What Blink rates as his greatest achievement happened out the back of Wainuiomata and was attended by only about 400 people – Camp A Low Hum. “I always knew it was going to go off, whether ten people were there or whatever,” he says. “I was really stressed, because I couldn’t tell anyone one who was playing! I was like, ‘Just trust me!’”
It was important to Blink that he created a festival he would actually want to be at himself. He seems to have succeeded. “[American folkies] Polka Dot Dot Dot’s set in the forest was the highlight for me. That scene just encapsulated everything I’d tried to do with camp. The surprise. In the morning, no one had heard of this band – and then they were everyone’s favourite. That was the success of camp for me, that moment.”
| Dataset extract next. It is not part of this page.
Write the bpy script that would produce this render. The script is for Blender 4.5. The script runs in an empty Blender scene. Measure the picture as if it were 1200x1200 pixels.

How about 2008? “Next year, it’s just going to go off! There’s going to be so many secrets!” he says. “People are going to have to be pretty on to it to get tickets.” When asked about the associations between A Low Hum and religious cults, Blink confesses that “people were accusing the camp of being a cult gathering, and essentially it was. There wasn’t any reason for people to go unless they believed in me. If anything, it’s a cult of party!”
However, if you are looking to join the cult of party anytime soon, you may be out of luck – Blink is currently taking six months off from the intenseness of A Low Hum, to pay back some of the debt he built up last year by working as a fashion photographer. He will be sparing a few dollars for French band Ladybird, however, when they play on Friday, May 4th at Mighty Mighty. You can also join the singles club; a chance to encounter interesting and attractive new music every month at www.alowhum.com. Otherwise, you’ll have to hang out until later in the year for more shenanigans – plenty of time to enjoy the rejuvenated music community inspired by Blink’s humming.